ABSTRACT

Ever since the dawn of civilisation, class inequality has existed. Among savage tribes at the present day, it takes very simple forms. There are chiefs, and the chiefs are able to have several wives. Savages, unlike civilised men, have found a way of making wives a source of wealth, so that the more wives a man has the wealthier he becomes. But this primitive form of social inequality soon gave way to others more complex. In the main, social inequality has been bound up with inheritance, and therefore, in all patriarchal societies, with descent in the male line. Originally, the greater wealth of certain persons was due to military prowess. The successful fighter acquired wealth, and transmitted it to his sons. Wealth acquired by the sword usually consisted of land, and to this day land-owning is the mark of the aristocrat, the aristocrat being in theory the descendant of some feudal baron, who acquired his lands by killing the previous occupant and holding his acquisition against all comers. This is considered the most honourable source of wealth. There are others slightly less honourable, exemplified by those who, while completely idle

themselves, have acquired their wealth by inheritance from an industrious ancestor; and yet others, still less respectable, whose wealth is due to their own industry.

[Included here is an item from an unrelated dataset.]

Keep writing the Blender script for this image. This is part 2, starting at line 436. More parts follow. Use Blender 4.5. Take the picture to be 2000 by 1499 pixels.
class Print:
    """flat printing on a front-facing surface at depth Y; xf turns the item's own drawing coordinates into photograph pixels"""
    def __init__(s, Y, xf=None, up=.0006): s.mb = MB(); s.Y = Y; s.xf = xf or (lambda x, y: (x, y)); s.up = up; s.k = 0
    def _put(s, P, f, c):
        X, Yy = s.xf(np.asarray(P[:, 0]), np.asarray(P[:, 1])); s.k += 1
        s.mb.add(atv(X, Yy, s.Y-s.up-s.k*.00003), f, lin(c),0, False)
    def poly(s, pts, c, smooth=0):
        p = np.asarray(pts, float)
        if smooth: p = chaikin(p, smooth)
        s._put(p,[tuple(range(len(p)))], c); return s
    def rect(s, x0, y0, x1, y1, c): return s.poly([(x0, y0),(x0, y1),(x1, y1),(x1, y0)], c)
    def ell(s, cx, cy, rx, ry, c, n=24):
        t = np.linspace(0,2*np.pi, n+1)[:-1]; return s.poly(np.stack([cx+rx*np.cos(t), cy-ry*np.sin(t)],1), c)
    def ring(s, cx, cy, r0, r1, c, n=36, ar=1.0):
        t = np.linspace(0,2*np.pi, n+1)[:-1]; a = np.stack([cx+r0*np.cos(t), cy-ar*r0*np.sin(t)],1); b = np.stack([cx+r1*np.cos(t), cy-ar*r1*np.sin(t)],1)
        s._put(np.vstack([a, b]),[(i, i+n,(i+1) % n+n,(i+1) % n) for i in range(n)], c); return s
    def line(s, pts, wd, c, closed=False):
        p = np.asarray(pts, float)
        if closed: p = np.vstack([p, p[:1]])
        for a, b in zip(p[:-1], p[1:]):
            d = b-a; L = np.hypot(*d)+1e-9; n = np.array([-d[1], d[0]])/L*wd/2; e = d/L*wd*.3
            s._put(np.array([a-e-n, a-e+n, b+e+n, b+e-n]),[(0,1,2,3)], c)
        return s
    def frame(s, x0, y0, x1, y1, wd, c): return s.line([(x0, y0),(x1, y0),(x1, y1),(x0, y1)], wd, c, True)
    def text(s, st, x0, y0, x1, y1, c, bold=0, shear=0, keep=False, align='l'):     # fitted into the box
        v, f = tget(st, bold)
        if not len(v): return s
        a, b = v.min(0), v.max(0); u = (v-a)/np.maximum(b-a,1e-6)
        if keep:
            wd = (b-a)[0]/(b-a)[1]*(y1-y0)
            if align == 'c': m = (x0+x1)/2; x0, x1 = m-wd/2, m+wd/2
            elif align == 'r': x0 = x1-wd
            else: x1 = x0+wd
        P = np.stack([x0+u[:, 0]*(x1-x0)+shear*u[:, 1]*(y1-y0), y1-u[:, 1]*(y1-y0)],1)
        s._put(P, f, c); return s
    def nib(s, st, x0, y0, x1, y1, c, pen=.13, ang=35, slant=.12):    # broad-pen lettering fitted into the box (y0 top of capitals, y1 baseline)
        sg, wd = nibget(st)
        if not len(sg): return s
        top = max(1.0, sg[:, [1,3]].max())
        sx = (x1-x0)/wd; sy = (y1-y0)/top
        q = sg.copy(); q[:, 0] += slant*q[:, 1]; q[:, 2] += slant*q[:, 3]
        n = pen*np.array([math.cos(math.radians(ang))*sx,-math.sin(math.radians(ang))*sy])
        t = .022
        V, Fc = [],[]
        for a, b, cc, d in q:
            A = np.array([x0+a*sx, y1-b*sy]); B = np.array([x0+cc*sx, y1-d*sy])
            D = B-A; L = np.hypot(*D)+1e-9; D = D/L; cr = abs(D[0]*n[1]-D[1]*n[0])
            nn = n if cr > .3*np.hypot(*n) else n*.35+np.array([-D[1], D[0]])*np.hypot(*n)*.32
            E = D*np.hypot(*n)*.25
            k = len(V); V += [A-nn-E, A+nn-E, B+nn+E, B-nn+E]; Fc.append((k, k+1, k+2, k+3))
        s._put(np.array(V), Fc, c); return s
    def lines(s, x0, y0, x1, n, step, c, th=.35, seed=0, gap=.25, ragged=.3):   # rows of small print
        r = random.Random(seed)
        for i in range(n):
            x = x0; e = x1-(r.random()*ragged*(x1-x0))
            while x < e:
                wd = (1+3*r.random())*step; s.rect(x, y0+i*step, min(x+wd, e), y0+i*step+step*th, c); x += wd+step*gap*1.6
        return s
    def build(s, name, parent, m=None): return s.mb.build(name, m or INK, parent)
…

In the modern world, the plutocrat who, though rich, still works, is gradually ousting the aristocrat, whose income was in theory derived solely from ownership of land and natural monopolies. There have been two main legal sources of property: one, the aristocratic source, namely, ownership of land; the other, the bourgeois source, namely, the right to the produce of one’s own labour. The right to the produce of one’s own labour has always existed only on paper, because things are made out of other things, and the man who supplies the raw material exacts a right to the finished product in return for wages, or, where slavery exists, in return for the bare necessaries of life. We have thus three orders of men – the land-owner, the capitalist, and the proletarian. The capitalist in origin is merely a man whose savings have enabled him to buy the raw materials and the tools required in manufacturing, and who has thereby acquired the right to the finished product in return for wages. The three categories of land-owner, capitalist, and proletarian are clear enough in theory; but in practice the distinctions are blurred. A land-owner may employ business methods in developing a seaside resort which happens to be upon his property. A capitalist whose money is derived from manufacture may invest the whole or part of his fortune in land, and take to living upon rent. A proletarian, in so far as he has money in the savings bank, or a house which he is buying on the instalment plan, becomes to that extent a capitalist or a landowner as the case may be. The eminent barrister who charges a thousand guineas for a brief should, in strict economics, be classified as a proletarian. But he would be indignant if this were done, and has the mentality of a plutocrat.